[BEGIN Data provided]

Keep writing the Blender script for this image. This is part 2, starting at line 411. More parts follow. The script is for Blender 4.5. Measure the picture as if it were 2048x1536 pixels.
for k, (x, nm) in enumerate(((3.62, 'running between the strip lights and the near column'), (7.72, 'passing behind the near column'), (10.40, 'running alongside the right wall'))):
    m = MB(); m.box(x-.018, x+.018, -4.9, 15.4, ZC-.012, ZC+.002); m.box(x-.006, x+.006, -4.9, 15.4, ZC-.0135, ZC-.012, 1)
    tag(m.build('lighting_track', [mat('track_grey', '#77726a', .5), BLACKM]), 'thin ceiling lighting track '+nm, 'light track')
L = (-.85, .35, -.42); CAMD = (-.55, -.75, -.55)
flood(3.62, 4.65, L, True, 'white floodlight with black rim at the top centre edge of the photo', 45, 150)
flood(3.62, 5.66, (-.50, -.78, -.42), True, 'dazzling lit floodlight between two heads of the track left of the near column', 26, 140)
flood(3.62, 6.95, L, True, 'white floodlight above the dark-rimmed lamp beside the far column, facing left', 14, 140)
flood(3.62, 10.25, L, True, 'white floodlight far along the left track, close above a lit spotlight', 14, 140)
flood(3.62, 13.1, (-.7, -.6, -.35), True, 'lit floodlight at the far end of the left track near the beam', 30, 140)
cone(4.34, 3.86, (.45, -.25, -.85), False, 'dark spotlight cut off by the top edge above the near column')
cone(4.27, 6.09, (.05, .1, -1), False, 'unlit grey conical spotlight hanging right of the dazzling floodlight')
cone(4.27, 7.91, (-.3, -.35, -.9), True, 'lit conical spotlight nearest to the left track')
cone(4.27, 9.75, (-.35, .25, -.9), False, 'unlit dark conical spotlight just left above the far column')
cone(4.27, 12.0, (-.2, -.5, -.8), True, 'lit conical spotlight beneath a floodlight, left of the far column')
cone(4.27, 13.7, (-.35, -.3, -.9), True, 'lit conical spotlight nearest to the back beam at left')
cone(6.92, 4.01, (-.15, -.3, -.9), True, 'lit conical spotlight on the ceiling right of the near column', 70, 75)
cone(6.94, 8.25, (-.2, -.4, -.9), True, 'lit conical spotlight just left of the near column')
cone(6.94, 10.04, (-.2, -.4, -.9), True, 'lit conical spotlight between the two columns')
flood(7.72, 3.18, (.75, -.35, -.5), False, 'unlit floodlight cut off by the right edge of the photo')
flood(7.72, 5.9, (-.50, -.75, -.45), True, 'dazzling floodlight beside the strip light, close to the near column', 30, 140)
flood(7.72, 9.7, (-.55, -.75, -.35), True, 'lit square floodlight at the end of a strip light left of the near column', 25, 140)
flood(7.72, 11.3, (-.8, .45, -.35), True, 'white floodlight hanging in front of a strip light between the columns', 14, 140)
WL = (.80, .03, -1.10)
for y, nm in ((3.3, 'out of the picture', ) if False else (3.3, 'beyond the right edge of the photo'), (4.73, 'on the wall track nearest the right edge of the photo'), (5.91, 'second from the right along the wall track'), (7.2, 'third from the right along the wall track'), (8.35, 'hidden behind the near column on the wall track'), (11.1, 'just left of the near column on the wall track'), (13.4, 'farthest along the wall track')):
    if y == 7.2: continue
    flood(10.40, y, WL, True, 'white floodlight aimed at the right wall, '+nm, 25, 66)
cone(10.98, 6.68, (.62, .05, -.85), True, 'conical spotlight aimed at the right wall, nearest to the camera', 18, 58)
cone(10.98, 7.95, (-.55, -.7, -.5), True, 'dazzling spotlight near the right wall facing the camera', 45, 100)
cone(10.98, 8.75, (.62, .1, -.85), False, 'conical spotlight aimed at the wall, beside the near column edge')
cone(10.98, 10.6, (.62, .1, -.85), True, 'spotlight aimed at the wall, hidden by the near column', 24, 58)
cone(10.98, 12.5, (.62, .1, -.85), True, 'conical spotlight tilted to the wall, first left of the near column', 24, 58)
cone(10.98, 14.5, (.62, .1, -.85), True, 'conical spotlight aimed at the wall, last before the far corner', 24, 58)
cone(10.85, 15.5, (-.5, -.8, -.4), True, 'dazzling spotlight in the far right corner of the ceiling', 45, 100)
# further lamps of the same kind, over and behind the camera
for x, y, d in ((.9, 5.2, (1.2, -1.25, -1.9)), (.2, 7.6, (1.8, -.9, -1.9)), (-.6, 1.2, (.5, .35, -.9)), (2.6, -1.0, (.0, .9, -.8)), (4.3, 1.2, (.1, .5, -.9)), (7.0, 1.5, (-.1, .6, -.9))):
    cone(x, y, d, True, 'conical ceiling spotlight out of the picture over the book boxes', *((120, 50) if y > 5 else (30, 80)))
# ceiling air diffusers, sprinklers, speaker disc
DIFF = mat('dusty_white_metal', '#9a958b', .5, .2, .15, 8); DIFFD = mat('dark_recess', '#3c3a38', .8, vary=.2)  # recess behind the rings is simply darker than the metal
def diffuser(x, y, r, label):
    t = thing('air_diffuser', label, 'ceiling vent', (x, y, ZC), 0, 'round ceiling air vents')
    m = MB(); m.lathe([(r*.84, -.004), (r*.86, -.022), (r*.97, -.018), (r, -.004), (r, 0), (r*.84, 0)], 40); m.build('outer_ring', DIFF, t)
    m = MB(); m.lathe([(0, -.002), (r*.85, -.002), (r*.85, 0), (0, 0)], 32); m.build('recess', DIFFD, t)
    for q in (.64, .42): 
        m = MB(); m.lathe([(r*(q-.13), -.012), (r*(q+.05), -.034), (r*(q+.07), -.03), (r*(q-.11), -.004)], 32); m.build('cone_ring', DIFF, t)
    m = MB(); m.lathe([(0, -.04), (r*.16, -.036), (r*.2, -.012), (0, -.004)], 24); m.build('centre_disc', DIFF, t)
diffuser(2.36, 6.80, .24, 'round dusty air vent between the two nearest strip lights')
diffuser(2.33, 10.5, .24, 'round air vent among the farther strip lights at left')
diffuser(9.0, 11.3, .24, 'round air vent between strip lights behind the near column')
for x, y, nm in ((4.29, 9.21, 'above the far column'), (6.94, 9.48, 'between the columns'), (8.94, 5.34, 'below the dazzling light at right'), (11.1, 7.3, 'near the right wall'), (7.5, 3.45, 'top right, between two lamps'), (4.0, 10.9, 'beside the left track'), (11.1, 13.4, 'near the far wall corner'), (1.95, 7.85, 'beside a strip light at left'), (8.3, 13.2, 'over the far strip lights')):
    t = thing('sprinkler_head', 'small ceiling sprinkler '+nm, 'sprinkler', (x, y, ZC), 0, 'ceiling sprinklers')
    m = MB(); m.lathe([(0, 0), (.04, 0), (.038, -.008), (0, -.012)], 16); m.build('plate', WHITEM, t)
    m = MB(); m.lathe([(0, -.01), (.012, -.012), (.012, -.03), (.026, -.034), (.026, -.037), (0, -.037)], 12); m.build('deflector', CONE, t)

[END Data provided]

Written instruction: Print the whole listing exactly as it is.

Reply:
Keep writing the Blender script for this image. This is part 2, starting at line 411. More parts follow. The script is for Blender 4.5. Measure the picture as if it were 2048x1536 pixels.
for k, (x, nm) in enumerate(((3.62, 'running between the strip lights and the near column'), (7.72, 'passing behind the near column'), (10.40, 'running alongside the right wall'))):
    m = MB(); m.box(x-.018, x+.018, -4.9, 15.4, ZC-.012, ZC+.002); m.box(x-.006, x+.006, -4.9, 15.4, ZC-.0135, ZC-.012, 1)
    tag(m.build('lighting_track', [mat('track_grey', '#77726a', .5), BLACKM]), 'thin ceiling lighting track '+nm, 'light track')
L = (-.85, .35, -.42); CAMD = (-.55, -.75, -.55)
flood(3.62, 4.65, L, True, 'white floodlight with black rim at the top centre edge of the photo', 45, 150)
flood(3.62, 5.66, (-.50, -.78, -.42), True, 'dazzling lit floodlight between two heads of the track left of the near column', 26, 140)
flood(3.62, 6.95, L, True, 'white floodlight above the dark-rimmed lamp beside the far column, facing left', 14, 140)
flood(3.62, 10.25, L, True, 'white floodlight far along the left track, close above a lit spotlight', 14, 140)
flood(3.62, 13.1, (-.7, -.6, -.35), True, 'lit floodlight at the far end of the left track near the beam', 30, 140)
cone(4.34, 3.86, (.45, -.25, -.85), False, 'dark spotlight cut off by the top edge above the near column')
cone(4.27, 6.09, (.05, .1, -1), False, 'unlit grey conical spotlight hanging right of the dazzling floodlight')
cone(4.27, 7.91, (-.3, -.35, -.9), True, 'lit conical spotlight nearest to the left track')
cone(4.27, 9.75, (-.35, .25, -.9), False, 'unlit dark conical spotlight just left above the far column')
cone(4.27, 12.0, (-.2, -.5, -.8), True, 'lit conical spotlight beneath a floodlight, left of the far column')
cone(4.27, 13.7, (-.35, -.3, -.9), True, 'lit conical spotlight nearest to the back beam at left')
cone(6.92, 4.01, (-.15, -.3, -.9), True, 'lit conical spotlight on the ceiling right of the near column', 70, 75)
cone(6.94, 8.25, (-.2, -.4, -.9), True, 'lit conical spotlight just left of the near column')
cone(6.94, 10.04, (-.2, -.4, -.9), True, 'lit conical spotlight between the two columns')
flood(7.72, 3.18, (.75, -.35, -.5), False, 'unlit floodlight cut off by the right edge of the photo')
flood(7.72, 5.9, (-.50, -.75, -.45), True, 'dazzling floodlight beside the strip light, close to the near column', 30, 140)
flood(7.72, 9.7, (-.55, -.75, -.35), True, 'lit square floodlight at the end of a strip light left of the near column', 25, 140)
flood(7.72, 11.3, (-.8, .45, -.35), True, 'white floodlight hanging in front of a strip light between the columns', 14, 140)
WL = (.80, .03, -1.10)
for y, nm in ((3.3, 'out of the picture', ) if False else (3.3, 'beyond the right edge of the photo'), (4.73, 'on the wall track nearest the right edge of the photo'), (5.91, 'second from the right along the wall track'), (7.2, 'third from the right along the wall track'), (8.35, 'hidden behind the near column on the wall track'), (11.1, 'just left of the near column on the wall track'), (13.4, 'farthest along the wall track')):
    if y == 7.2: continue
    flood(10.40, y, WL, True, 'white floodlight aimed at the right wall, '+nm, 25, 66)
cone(10.98, 6.68, (.62, .05, -.85), True, 'conical spotlight aimed at the right wall, nearest to the camera', 18, 58)
cone(10.98, 7.95, (-.55, -.7, -.5), True, 'dazzling spotlight near the right wall facing the camera', 45, 100)
cone(10.98, 8.75, (.62, .1, -.85), False, 'conical spotlight aimed at the wall, beside the near column edge')
cone(10.98, 10.6, (.62, .1, -.85), True, 'spotlight aimed at the wall, hidden by the near column', 24, 58)
cone(10.98, 12.5, (.62, .1, -.85), True, 'conical spotlight tilted to the wall, first left of the near column', 24, 58)
cone(10.98, 14.5, (.62, .1, -.85), True, 'conical spotlight aimed at the wall, last before the far corner', 24, 58)
cone(10.85, 15.5, (-.5, -.8, -.4), True, 'dazzling spotlight in the far right corner of the ceiling', 45, 100)
# further lamps of the same kind, over and behind the camera
for x, y, d in ((.9, 5.2, (1.2, -1.25, -1.9)), (.2, 7.6, (1.8, -.9, -1.9)), (-.6, 1.2, (.5, .35, -.9)), (2.6, -1.0, (.0, .9, -.8)), (4.3, 1.2, (.1, .5, -.9)), (7.0, 1.5, (-.1, .6, -.9))):
    cone(x, y, d, True, 'conical ceiling spotlight out of the picture over the book boxes', *((120, 50) if y > 5 else (30, 80)))
# ceiling air diffusers, sprinklers, speaker disc
DIFF = mat('dusty_white_metal', '#9a958b', .5, .2, .15, 8); DIFFD = mat('dark_recess', '#3c3a38', .8, vary=.2)  # recess behind the rings is simply darker than the metal
def diffuser(x, y, r, label):
    t = thing('air_diffuser', label, 'ceiling vent', (x, y, ZC), 0, 'round ceiling air vents')
    m = MB(); m.lathe([(r*.84, -.004), (r*.86, -.022), (r*.97, -.018), (r, -.004), (r, 0), (r*.84, 0)], 40); m.build('outer_ring', DIFF, t)
    m = MB(); m.lathe([(0, -.002), (r*.85, -.002), (r*.85, 0), (0, 0)], 32); m.build('recess', DIFFD, t)
    for q in (.64, .42): 
        m = MB(); m.lathe([(r*(q-.13), -.012), (r*(q+.05), -.034), (r*(q+.07), -.03), (r*(q-.11), -.004)], 32); m.build('cone_ring', DIFF, t)
    m = MB(); m.lathe([(0, -.04), (r*.16, -.036), (r*.2, -.012), (0, -.004)], 24); m.build('centre_disc', DIFF, t)
diffuser(2.36, 6.80, .24, 'round dusty air vent between the two nearest strip lights')
diffuser(2.33, 10.5, .24, 'round air vent among the farther strip lights at left')
diffuser(9.0, 11.3, .24, 'round air vent between strip lights behind the near column')
for x, y, nm in ((4.29, 9.21, 'above the far column'), (6.94, 9.48, 'between the columns'), (8.94, 5.34, 'below the dazzling light at right'), (11.1, 7.3, 'near the right wall'), (7.5, 3.45, 'top right, between two lamps'), (4.0, 10.9, 'beside the left track'), (11.1, 13.4, 'near the far wall corner'), (1.95, 7.85, 'beside a strip light at left'), (8.3, 13.2, 'over the far strip lights')):
    t = thing('sprinkler_head', 'small ceiling sprinkler '+nm, 'sprinkler', (x, y, ZC), 0, 'ceiling sprinklers')
    m = MB(); m.lathe([(0, 0), (.04, 0), (.038, -.008), (0, -.012)], 16); m.build('plate', WHITEM, t)
    m = MB(); m.lathe([(0, -.01), (.012, -.012), (.012, -.03), (.026, -.034), (.026, -.037), (0, -.037)], 12); m.build('deflector', CONE, t)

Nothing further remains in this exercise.